WORK INSTRUCTIONS -> Copy all of the material below exactly.

SUPPLIED INFORMATION ->
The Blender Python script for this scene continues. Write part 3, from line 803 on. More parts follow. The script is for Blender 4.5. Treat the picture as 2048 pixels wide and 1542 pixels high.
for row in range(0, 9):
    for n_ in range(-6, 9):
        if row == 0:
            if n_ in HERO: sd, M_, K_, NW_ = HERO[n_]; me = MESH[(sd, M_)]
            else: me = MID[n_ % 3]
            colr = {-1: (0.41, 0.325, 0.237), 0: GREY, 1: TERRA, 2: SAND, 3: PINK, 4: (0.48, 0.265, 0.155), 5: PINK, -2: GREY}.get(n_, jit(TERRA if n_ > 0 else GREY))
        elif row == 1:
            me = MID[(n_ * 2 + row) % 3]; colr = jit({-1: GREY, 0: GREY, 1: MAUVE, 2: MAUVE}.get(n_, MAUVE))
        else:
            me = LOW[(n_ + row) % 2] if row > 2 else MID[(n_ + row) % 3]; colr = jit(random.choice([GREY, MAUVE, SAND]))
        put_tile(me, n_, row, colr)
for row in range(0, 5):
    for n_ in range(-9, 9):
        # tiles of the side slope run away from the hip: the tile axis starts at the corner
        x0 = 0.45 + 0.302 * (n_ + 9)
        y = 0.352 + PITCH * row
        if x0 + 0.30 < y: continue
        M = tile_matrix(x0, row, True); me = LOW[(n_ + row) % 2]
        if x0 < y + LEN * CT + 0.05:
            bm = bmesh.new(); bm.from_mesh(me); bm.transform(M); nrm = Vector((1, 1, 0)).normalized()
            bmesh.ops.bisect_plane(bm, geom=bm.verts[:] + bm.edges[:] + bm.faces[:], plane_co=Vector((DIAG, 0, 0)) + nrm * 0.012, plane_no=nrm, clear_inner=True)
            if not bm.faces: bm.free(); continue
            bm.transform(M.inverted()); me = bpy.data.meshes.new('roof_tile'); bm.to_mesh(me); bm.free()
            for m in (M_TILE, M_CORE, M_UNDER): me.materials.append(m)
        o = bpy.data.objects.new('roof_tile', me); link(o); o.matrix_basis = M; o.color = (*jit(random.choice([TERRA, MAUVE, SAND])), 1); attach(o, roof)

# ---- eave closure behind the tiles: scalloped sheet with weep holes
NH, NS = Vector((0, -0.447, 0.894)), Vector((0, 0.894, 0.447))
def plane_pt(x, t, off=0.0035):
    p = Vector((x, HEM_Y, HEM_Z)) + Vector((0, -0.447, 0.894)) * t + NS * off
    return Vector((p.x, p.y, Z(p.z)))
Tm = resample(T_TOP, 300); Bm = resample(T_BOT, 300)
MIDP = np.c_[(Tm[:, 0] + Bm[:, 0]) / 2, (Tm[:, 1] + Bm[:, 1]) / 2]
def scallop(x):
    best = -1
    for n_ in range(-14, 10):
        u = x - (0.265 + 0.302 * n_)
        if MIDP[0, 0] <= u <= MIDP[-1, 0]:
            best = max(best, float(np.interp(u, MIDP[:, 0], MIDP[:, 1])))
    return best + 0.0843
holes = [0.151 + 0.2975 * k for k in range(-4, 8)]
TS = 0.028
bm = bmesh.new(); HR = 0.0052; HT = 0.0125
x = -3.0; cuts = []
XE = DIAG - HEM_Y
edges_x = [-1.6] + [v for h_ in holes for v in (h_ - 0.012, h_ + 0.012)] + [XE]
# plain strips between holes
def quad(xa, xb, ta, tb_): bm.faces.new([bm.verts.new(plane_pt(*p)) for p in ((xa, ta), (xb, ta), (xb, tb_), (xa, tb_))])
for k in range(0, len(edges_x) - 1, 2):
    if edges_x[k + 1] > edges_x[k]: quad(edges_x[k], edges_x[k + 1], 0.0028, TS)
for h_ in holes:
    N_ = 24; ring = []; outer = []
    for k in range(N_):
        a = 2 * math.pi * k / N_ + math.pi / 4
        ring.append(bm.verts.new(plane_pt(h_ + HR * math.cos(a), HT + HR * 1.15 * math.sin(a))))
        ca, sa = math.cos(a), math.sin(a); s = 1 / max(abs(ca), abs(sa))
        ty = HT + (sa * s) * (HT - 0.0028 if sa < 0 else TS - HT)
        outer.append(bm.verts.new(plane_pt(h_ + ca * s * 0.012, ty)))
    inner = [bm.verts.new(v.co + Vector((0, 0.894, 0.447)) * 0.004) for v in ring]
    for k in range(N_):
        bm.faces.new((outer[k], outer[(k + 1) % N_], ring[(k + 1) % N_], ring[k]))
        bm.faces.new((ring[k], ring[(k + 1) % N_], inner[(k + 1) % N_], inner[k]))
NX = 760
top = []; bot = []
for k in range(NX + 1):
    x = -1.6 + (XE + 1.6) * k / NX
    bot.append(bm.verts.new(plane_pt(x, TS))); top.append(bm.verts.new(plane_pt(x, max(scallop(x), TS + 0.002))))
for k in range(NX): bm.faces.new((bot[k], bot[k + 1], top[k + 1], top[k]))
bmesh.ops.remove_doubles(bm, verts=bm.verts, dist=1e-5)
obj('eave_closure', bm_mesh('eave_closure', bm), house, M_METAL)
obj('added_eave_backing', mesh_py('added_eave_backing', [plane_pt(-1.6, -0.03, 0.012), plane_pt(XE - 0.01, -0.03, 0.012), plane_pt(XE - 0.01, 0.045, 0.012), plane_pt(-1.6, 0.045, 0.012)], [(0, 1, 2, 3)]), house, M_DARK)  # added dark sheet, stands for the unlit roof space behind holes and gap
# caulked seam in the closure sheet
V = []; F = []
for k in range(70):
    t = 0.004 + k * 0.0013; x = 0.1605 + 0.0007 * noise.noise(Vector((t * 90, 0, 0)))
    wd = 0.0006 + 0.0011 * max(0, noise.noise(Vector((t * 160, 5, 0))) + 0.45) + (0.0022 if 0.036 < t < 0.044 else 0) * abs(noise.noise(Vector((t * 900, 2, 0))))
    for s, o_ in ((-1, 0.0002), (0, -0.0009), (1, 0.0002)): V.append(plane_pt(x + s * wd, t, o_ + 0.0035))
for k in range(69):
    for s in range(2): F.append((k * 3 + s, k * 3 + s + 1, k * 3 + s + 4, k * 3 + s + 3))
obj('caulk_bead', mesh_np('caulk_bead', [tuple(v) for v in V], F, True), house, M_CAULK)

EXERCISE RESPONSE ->
The Blender Python script for this scene continues. Write part 3, from line 803 on. More parts follow. The script is for Blender 4.5. Treat the picture as 2048 pixels wide and 1542 pixels high.
for row in range(0, 9):
    for n_ in range(-6, 9):
        if row == 0:
            if n_ in HERO: sd, M_, K_, NW_ = HERO[n_]; me = MESH[(sd, M_)]
            else: me = MID[n_ % 3]
            colr = {-1: (0.41, 0.325, 0.237), 0: GREY, 1: TERRA, 2: SAND, 3: PINK, 4: (0.48, 0.265, 0.155), 5: PINK, -2: GREY}.get(n_, jit(TERRA if n_ > 0 else GREY))
        elif row == 1:
            me = MID[(n_ * 2 + row) % 3]; colr = jit({-1: GREY, 0: GREY, 1: MAUVE, 2: MAUVE}.get(n_, MAUVE))
        else:
            me = LOW[(n_ + row) % 2] if row > 2 else MID[(n_ + row) % 3]; colr = jit(random.choice([GREY, MAUVE, SAND]))
        put_tile(me, n_, row, colr)
for row in range(0, 5):
    for n_ in range(-9, 9):
        # tiles of the side slope run away from the hip: the tile axis starts at the corner
        x0 = 0.45 + 0.302 * (n_ + 9)
        y = 0.352 + PITCH * row
        if x0 + 0.30 < y: continue
        M = tile_matrix(x0, row, True); me = LOW[(n_ + row) % 2]
        if x0 < y + LEN * CT + 0.05:
            bm = bmesh.new(); bm.from_mesh(me); bm.transform(M); nrm = Vector((1, 1, 0)).normalized()
            bmesh.ops.bisect_plane(bm, geom=bm.verts[:] + bm.edges[:] + bm.faces[:], plane_co=Vector((DIAG, 0, 0)) + nrm * 0.012, plane_no=nrm, clear_inner=True)
            if not bm.faces: bm.free(); continue
            bm.transform(M.inverted()); me = bpy.data.meshes.new('roof_tile'); bm.to_mesh(me); bm.free()
            for m in (M_TILE, M_CORE, M_UNDER): me.materials.append(m)
        o = bpy.data.objects.new('roof_tile', me); link(o); o.matrix_basis = M; o.color = (*jit(random.choice([TERRA, MAUVE, SAND])), 1); attach(o, roof)

# ---- eave closure behind the tiles: scalloped sheet with weep holes
NH, NS = Vector((0, -0.447, 0.894)), Vector((0, 0.894, 0.447))
def plane_pt(x, t, off=0.0035):
    p = Vector((x, HEM_Y, HEM_Z)) + Vector((0, -0.447, 0.894)) * t + NS * off
    return Vector((p.x, p.y, Z(p.z)))
Tm = resample(T_TOP, 300); Bm = resample(T_BOT, 300)
MIDP = np.c_[(Tm[:, 0] + Bm[:, 0]) / 2, (Tm[:, 1] + Bm[:, 1]) / 2]
def scallop(x):
    best = -1
    for n_ in range(-14, 10):
        u = x - (0.265 + 0.302 * n_)
        if MIDP[0, 0] <= u <= MIDP[-1, 0]:
            best = max(best, float(np.interp(u, MIDP[:, 0], MIDP[:, 1])))
    return best + 0.0843
holes = [0.151 + 0.2975 * k for k in range(-4, 8)]
TS = 0.028
bm = bmesh.new(); HR = 0.0052; HT = 0.0125
x = -3.0; cuts = []
XE = DIAG - HEM_Y
edges_x = [-1.6] + [v for h_ in holes for v in (h_ - 0.012, h_ + 0.012)] + [XE]
# plain strips between holes
def quad(xa, xb, ta, tb_): bm.faces.new([bm.verts.new(plane_pt(*p)) for p in ((xa, ta), (xb, ta), (xb, tb_), (xa, tb_))])
for k in range(0, len(edges_x) - 1, 2):
    if edges_x[k + 1] > edges_x[k]: quad(edges_x[k], edges_x[k + 1], 0.0028, TS)
for h_ in holes:
    N_ = 24; ring = []; outer = []
    for k in range(N_):
        a = 2 * math.pi * k / N_ + math.pi / 4
        ring.append(bm.verts.new(plane_pt(h_ + HR * math.cos(a), HT + HR * 1.15 * math.sin(a))))
        ca, sa = math.cos(a), math.sin(a); s = 1 / max(abs(ca), abs(sa))
        ty = HT + (sa * s) * (HT - 0.0028 if sa < 0 else TS - HT)
        outer.append(bm.verts.new(plane_pt(h_ + ca * s * 0.012, ty)))
    inner = [bm.verts.new(v.co + Vector((0, 0.894, 0.447)) * 0.004) for v in ring]
    for k in range(N_):
        bm.faces.new((outer[k], outer[(k + 1) % N_], ring[(k + 1) % N_], ring[k]))
        bm.faces.new((ring[k], ring[(k + 1) % N_], inner[(k + 1) % N_], inner[k]))
NX = 760
top = []; bot = []
for k in range(NX + 1):
    x = -1.6 + (XE + 1.6) * k / NX
    bot.append(bm.verts.new(plane_pt(x, TS))); top.append(bm.verts.new(plane_pt(x, max(scallop(x), TS + 0.002))))
for k in range(NX): bm.faces.new((bot[k], bot[k + 1], top[k + 1], top[k]))
bmesh.ops.remove_doubles(bm, verts=bm.verts, dist=1e-5)
obj('eave_closure', bm_mesh('eave_closure', bm), house, M_METAL)
obj('added_eave_backing', mesh_py('added_eave_backing', [plane_pt(-1.6, -0.03, 0.012), plane_pt(XE - 0.01, -0.03, 0.012), plane_pt(XE - 0.01, 0.045, 0.012), plane_pt(-1.6, 0.045, 0.012)], [(0, 1, 2, 3)]), house, M_DARK)  # added dark sheet, stands for the unlit roof space behind holes and gap
# caulked seam in the closure sheet
V = []; F = []
for k in range(70):
    t = 0.004 + k * 0.0013; x = 0.1605 + 0.0007 * noise.noise(Vector((t * 90, 0, 0)))
    wd = 0.0006 + 0.0011 * max(0, noise.noise(Vector((t * 160, 5, 0))) + 0.45) + (0.0022 if 0.036 < t < 0.044 else 0) * abs(noise.noise(Vector((t * 900, 2, 0))))
    for s, o_ in ((-1, 0.0002), (0, -0.0009), (1, 0.0002)): V.append(plane_pt(x + s * wd, t, o_ + 0.0035))
for k in range(69):
    for s in range(2): F.append((k * 3 + s, k * 3 + s + 1, k * 3 + s + 4, k * 3 + s + 3))
obj('caulk_bead', mesh_np('caulk_bead', [tuple(v) for v in V], F, True), house, M_CAULK)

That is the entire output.